▶ _Stated problem_
Output the lines that follow exactly as they are.

▶ _Exercise input_
* * *
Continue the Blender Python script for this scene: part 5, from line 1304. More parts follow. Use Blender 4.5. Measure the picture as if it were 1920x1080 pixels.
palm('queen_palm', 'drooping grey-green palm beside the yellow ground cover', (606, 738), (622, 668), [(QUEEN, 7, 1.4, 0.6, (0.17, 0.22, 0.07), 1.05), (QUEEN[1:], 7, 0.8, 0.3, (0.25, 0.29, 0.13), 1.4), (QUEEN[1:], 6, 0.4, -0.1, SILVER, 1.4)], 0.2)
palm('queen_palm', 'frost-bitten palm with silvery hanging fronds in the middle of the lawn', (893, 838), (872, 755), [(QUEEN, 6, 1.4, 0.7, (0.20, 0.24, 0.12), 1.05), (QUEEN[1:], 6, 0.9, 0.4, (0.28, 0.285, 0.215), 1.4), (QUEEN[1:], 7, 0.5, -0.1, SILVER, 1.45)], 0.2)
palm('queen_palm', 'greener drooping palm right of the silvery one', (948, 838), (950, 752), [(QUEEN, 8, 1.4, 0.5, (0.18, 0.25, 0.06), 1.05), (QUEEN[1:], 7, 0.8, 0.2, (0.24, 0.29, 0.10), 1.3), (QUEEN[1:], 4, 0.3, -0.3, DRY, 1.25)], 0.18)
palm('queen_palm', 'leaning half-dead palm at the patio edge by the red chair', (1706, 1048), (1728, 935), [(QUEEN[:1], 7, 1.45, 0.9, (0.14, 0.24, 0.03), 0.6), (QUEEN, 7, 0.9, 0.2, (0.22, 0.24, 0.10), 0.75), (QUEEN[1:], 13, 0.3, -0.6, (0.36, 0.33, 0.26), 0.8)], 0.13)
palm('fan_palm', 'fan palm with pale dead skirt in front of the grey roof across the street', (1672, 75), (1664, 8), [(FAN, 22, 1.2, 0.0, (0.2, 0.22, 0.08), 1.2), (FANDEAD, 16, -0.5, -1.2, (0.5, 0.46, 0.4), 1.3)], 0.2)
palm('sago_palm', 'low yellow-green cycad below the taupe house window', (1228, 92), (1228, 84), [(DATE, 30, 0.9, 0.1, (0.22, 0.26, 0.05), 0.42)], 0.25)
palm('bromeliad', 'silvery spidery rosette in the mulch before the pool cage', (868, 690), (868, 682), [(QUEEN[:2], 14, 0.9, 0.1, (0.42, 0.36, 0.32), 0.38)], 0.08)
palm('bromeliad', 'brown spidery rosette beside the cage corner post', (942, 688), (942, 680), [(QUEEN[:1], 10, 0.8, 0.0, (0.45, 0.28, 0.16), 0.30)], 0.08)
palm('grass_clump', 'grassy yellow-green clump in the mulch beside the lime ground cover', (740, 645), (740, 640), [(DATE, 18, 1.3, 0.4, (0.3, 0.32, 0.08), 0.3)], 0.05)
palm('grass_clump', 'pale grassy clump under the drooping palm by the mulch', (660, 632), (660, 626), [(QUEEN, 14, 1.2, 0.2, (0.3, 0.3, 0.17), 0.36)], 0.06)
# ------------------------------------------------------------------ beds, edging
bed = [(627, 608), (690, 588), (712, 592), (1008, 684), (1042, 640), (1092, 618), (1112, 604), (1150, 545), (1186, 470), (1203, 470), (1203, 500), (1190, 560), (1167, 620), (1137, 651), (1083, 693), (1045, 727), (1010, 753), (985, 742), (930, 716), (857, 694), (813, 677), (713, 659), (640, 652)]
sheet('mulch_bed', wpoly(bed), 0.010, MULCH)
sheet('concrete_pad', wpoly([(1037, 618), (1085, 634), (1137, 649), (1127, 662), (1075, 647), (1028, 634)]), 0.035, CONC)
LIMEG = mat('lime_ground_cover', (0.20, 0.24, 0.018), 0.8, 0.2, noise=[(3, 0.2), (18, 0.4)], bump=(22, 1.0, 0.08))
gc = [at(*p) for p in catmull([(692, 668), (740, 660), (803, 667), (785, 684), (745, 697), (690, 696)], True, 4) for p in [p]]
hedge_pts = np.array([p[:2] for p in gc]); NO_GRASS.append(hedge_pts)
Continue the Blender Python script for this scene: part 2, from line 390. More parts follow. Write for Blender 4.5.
* * *
▶ _Answer below_
Continue the Blender Python script for this scene: part 5, from line 1304. More parts follow. Use Blender 4.5. Measure the picture as if it were 1920x1080 pixels.
palm('queen_palm', 'drooping grey-green palm beside the yellow ground cover', (606, 738), (622, 668), [(QUEEN, 7, 1.4, 0.6, (0.17, 0.22, 0.07), 1.05), (QUEEN[1:], 7, 0.8, 0.3, (0.25, 0.29, 0.13), 1.4), (QUEEN[1:], 6, 0.4, -0.1, SILVER, 1.4)], 0.2)
palm('queen_palm', 'frost-bitten palm with silvery hanging fronds in the middle of the lawn', (893, 838), (872, 755), [(QUEEN, 6, 1.4, 0.7, (0.20, 0.24, 0.12), 1.05), (QUEEN[1:], 6, 0.9, 0.4, (0.28, 0.285, 0.215), 1.4), (QUEEN[1:], 7, 0.5, -0.1, SILVER, 1.45)], 0.2)
palm('queen_palm', 'greener drooping palm right of the silvery one', (948, 838), (950, 752), [(QUEEN, 8, 1.4, 0.5, (0.18, 0.25, 0.06), 1.05), (QUEEN[1:], 7, 0.8, 0.2, (0.24, 0.29, 0.10), 1.3), (QUEEN[1:], 4, 0.3, -0.3, DRY, 1.25)], 0.18)
palm('queen_palm', 'leaning half-dead palm at the patio edge by the red chair', (1706, 1048), (1728, 935), [(QUEEN[:1], 7, 1.45, 0.9, (0.14, 0.24, 0.03), 0.6), (QUEEN, 7, 0.9, 0.2, (0.22, 0.24, 0.10), 0.75), (QUEEN[1:], 13, 0.3, -0.6, (0.36, 0.33, 0.26), 0.8)], 0.13)
palm('fan_palm', 'fan palm with pale dead skirt in front of the grey roof across the street', (1672, 75), (1664, 8), [(FAN, 22, 1.2, 0.0, (0.2, 0.22, 0.08), 1.2), (FANDEAD, 16, -0.5, -1.2, (0.5, 0.46, 0.4), 1.3)], 0.2)
palm('sago_palm', 'low yellow-green cycad below the taupe house window', (1228, 92), (1228, 84), [(DATE, 30, 0.9, 0.1, (0.22, 0.26, 0.05), 0.42)], 0.25)
palm('bromeliad', 'silvery spidery rosette in the mulch before the pool cage', (868, 690), (868, 682), [(QUEEN[:2], 14, 0.9, 0.1, (0.42, 0.36, 0.32), 0.38)], 0.08)
palm('bromeliad', 'brown spidery rosette beside the cage corner post', (942, 688), (942, 680), [(QUEEN[:1], 10, 0.8, 0.0, (0.45, 0.28, 0.16), 0.30)], 0.08)
palm('grass_clump', 'grassy yellow-green clump in the mulch beside the lime ground cover', (740, 645), (740, 640), [(DATE, 18, 1.3, 0.4, (0.3, 0.32, 0.08), 0.3)], 0.05)
palm('grass_clump', 'pale grassy clump under the drooping palm by the mulch', (660, 632), (660, 626), [(QUEEN, 14, 1.2, 0.2, (0.3, 0.3, 0.17), 0.36)], 0.06)
# ------------------------------------------------------------------ beds, edging
bed = [(627, 608), (690, 588), (712, 592), (1008, 684), (1042, 640), (1092, 618), (1112, 604), (1150, 545), (1186, 470), (1203, 470), (1203, 500), (1190, 560), (1167, 620), (1137, 651), (1083, 693), (1045, 727), (1010, 753), (985, 742), (930, 716), (857, 694), (813, 677), (713, 659), (640, 652)]
sheet('mulch_bed', wpoly(bed), 0.010, MULCH)
sheet('concrete_pad', wpoly([(1037, 618), (1085, 634), (1137, 649), (1127, 662), (1075, 647), (1028, 634)]), 0.035, CONC)
LIMEG = mat('lime_ground_cover', (0.20, 0.24, 0.018), 0.8, 0.2, noise=[(3, 0.2), (18, 0.4)], bump=(22, 1.0, 0.08))
gc = [at(*p) for p in catmull([(692, 668), (740, 660), (803, 667), (785, 684), (745, 697), (690, 696)], True, 4) for p in [p]]
hedge_pts = np.array([p[:2] for p in gc]); NO_GRASS.append(hedge_pts)
Continue the Blender Python script for this scene: part 2, from line 390. More parts follow. Write for Blender 4.5.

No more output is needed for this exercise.